I once again quote Archbishop Haverland on the manner and material of our preaching and teaching: “We preach and proclaim the gospel of Christ incarnate, crucified, and risen to bring our people to a lively faith; and in particular we preach this gospel so as to move them to frequent and devout resort to the sacraments, that they might live within the sacramental life of the Church, the new Eve, the new Mother of all things living.”

 

Even as a Deacon, the Altar of God, the Holy Eucharist, its ceremonials, its materials of bread and wine, and also the linens, and vestments, and vessels should be always on your mind, because it is at the Altar that your whole ministry will be formed in the sacramental life of the Church. All your duties as well as your personal destiny flows from the Sacramental life of Christ at the Altar. As the priest is the image of the Bridegroom standing before the Bride of Christ, so the deacon has his proper iconographic role as well. As a priest at the Altar becomes a living image and icon of Christ and dares to speak the very Word of Christ spoke on the night in which he was betrayed, so too the Deacon becomes an icon of the heavenly Angels whose biblically identified duties were to deliver God’s message, to bring God’s comfort to his children as well as to bring the prayers of the Church before the Throne of Grace.

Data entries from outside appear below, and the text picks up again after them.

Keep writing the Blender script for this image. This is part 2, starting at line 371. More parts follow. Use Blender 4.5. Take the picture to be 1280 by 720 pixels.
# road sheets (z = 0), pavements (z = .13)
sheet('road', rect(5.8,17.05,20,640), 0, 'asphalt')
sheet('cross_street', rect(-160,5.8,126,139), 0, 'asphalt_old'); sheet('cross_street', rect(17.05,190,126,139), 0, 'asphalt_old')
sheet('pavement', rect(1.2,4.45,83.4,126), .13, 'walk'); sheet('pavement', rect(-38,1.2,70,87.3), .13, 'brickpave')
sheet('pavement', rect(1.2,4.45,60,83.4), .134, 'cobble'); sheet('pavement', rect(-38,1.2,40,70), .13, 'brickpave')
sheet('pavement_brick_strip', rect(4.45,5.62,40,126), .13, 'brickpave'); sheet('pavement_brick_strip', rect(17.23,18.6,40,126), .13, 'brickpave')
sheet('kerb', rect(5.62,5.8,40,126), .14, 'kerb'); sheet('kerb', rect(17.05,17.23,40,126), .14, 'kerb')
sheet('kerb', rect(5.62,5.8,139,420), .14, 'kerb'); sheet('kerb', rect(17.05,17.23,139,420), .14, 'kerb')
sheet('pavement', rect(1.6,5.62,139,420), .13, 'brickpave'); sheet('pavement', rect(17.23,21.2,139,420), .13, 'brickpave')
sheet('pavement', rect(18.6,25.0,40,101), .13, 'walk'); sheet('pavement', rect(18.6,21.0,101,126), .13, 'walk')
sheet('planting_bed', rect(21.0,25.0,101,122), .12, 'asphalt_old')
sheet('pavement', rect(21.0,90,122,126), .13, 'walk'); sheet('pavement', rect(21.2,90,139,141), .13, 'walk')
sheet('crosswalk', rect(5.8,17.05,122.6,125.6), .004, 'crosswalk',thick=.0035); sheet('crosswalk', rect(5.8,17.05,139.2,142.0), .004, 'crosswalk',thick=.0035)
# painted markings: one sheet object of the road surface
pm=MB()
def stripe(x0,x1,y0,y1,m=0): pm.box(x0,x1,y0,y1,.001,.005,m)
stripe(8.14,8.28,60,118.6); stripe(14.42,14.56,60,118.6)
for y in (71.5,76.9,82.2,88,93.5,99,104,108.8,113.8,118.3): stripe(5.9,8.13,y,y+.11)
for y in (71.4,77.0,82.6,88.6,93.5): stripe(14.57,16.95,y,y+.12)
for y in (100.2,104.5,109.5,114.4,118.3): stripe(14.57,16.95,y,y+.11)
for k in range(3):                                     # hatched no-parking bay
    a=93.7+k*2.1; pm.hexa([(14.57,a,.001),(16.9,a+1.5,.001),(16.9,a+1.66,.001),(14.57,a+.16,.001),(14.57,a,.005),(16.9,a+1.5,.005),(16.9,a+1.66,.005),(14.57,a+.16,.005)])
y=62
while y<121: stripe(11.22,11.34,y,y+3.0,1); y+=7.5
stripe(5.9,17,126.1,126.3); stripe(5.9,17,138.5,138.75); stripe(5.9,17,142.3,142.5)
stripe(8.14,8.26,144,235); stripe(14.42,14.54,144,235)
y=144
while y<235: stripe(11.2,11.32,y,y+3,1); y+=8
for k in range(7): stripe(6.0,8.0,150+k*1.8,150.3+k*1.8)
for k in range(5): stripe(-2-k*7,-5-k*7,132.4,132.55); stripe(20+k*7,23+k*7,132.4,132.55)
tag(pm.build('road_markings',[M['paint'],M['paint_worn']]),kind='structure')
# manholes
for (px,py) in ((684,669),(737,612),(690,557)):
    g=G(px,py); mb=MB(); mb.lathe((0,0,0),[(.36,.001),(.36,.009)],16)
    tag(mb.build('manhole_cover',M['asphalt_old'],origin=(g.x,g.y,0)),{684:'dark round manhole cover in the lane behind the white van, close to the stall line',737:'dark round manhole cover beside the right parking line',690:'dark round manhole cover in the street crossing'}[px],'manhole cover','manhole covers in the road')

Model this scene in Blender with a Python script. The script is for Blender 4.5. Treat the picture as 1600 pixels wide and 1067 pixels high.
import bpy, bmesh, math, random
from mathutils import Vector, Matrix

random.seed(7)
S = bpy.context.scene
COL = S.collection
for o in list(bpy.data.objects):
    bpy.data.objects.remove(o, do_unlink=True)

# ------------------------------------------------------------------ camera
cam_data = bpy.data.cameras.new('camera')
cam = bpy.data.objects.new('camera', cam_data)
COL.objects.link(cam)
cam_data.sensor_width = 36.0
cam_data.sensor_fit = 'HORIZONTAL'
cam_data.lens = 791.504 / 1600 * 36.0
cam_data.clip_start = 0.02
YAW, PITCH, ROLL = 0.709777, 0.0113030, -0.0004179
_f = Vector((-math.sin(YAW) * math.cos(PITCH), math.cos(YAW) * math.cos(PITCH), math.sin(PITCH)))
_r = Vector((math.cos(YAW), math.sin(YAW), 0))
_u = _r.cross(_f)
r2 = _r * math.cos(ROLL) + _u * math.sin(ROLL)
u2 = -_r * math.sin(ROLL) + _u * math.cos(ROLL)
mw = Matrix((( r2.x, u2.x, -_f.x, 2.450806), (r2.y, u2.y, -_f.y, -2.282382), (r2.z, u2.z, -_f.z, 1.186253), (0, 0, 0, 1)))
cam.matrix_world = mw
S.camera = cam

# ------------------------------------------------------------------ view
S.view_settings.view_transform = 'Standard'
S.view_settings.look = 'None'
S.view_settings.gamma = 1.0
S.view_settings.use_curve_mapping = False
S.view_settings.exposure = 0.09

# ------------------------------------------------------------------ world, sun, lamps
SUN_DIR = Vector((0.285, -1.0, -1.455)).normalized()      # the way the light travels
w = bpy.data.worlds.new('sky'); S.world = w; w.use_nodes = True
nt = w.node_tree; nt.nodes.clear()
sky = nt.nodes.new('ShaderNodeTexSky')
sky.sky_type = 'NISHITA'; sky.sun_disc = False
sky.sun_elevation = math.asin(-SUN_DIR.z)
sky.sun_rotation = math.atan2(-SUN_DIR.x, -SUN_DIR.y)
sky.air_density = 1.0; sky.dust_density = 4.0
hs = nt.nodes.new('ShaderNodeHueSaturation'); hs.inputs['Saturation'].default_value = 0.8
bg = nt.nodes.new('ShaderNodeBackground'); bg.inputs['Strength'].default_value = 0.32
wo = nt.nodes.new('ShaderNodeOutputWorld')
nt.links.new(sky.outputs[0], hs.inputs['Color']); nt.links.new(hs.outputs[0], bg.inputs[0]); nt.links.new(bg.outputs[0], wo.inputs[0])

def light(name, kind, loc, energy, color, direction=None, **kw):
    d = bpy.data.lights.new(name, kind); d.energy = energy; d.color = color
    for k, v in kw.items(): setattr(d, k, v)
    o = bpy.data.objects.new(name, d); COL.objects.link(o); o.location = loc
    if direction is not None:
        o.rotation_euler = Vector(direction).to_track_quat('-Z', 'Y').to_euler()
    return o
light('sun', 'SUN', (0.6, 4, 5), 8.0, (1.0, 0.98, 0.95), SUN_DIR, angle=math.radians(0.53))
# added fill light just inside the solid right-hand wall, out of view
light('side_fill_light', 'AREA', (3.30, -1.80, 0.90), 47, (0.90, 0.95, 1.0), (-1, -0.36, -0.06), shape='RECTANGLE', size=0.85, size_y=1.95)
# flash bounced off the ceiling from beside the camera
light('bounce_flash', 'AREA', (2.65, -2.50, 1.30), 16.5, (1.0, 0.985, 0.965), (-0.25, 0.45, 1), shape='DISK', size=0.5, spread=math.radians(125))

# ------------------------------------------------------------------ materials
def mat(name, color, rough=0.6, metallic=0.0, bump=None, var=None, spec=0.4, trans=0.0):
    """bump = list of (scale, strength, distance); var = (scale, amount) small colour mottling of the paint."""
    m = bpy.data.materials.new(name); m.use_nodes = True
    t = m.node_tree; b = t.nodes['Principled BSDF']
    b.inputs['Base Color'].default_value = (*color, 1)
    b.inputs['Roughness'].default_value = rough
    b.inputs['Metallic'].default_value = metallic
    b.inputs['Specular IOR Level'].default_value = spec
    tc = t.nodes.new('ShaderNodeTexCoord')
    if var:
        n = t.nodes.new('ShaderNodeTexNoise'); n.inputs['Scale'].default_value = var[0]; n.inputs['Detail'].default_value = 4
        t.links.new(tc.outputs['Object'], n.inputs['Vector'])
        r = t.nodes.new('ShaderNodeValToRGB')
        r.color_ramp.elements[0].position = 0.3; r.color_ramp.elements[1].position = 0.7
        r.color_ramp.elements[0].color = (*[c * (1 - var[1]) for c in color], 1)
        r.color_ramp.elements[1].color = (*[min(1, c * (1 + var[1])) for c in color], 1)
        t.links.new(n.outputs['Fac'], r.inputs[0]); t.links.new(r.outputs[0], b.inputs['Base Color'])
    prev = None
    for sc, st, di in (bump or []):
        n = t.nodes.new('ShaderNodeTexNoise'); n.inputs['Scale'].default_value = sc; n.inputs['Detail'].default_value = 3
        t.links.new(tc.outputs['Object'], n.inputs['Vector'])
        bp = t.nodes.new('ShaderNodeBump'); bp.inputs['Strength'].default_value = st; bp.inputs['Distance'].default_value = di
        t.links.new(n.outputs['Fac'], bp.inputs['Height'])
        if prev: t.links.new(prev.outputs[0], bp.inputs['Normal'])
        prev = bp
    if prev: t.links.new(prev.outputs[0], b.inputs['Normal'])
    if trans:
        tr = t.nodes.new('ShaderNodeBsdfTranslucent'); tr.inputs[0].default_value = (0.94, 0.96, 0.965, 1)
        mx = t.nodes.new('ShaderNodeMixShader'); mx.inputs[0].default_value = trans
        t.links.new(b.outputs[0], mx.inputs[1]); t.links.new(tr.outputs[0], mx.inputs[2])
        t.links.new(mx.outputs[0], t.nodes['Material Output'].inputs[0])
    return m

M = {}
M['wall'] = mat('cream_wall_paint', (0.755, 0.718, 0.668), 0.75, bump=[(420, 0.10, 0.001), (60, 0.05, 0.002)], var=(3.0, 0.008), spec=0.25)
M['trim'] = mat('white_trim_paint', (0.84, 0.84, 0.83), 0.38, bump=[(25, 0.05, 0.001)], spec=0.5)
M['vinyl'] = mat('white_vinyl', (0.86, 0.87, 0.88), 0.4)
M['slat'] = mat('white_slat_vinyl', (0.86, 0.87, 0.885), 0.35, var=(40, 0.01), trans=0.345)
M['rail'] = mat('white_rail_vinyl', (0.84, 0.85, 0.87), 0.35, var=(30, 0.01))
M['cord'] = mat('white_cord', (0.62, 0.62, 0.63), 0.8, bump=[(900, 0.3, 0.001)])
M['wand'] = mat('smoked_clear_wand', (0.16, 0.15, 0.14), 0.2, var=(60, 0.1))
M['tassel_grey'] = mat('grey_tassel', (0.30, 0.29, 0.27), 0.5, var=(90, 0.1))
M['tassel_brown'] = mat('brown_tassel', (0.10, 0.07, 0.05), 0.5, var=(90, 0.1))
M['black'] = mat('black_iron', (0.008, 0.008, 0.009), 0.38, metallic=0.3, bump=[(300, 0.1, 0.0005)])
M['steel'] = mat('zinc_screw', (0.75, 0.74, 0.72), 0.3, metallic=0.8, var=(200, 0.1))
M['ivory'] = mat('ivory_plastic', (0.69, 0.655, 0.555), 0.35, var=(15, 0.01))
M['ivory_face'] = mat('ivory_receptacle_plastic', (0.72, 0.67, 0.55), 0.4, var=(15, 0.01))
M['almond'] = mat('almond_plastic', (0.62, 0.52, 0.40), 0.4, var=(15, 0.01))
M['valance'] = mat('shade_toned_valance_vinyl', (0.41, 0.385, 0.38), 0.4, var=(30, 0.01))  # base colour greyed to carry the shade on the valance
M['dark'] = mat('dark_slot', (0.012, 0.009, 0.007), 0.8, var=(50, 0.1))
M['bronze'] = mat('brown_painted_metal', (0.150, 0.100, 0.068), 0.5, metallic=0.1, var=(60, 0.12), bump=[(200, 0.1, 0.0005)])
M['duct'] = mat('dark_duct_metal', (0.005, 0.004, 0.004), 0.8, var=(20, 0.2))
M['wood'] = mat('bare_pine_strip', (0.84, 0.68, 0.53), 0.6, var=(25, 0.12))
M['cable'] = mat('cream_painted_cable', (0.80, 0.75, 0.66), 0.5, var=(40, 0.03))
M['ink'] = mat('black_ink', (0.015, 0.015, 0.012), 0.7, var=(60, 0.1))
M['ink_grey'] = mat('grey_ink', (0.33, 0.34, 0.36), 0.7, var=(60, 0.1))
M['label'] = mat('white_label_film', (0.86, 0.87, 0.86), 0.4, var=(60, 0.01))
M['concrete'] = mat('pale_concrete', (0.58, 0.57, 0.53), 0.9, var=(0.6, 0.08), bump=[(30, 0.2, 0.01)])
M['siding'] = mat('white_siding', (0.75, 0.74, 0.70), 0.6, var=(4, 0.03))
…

The Feast of the Annunciation commemorates the news of our Lord’s Incarnation, delivered by the message of an Angel. The same Angels that comforted him after his temptation and the same Angels that bring the prayers of the saints to the Father in John’s Revelation. In some of older western art and iconography Angels are shown wearing a dalmatic, bearing a chalice, and swinging a thurible. But what is truly Angelic is truly Christological: proclamation and nurture, having compassion on the sick and the poor, feeding the multitudes, washing the feet of the disciples and intercessory prayer. Your duties may be Angelic, but you state of being is known in the Image and Icon of Christ our Lord.

 

You have come before us in a plain white alb. You will soon be vested in a deacon’s stole and a dalmatic. You will sing the Gospel. And you will bring the precious blood of Jesus to the Church gathered around this altar. You come, as it were, with nothing and you are given everything. We all come emptied handed and yet the God of the Universe is pleased to rest in the palm of our hands. You, soon-to-be Father Sean McDermott — you have come before us in a plain white alb. You are the very image of an empty, white canvas. And upon your emptiness, God the Father will paint the living Icon of our Savior Jesus Christ. This is your high esteem, this is your life project, your true vocation — to empty yourself so that you may be to us all the living Image of our Savior Jesus Christ.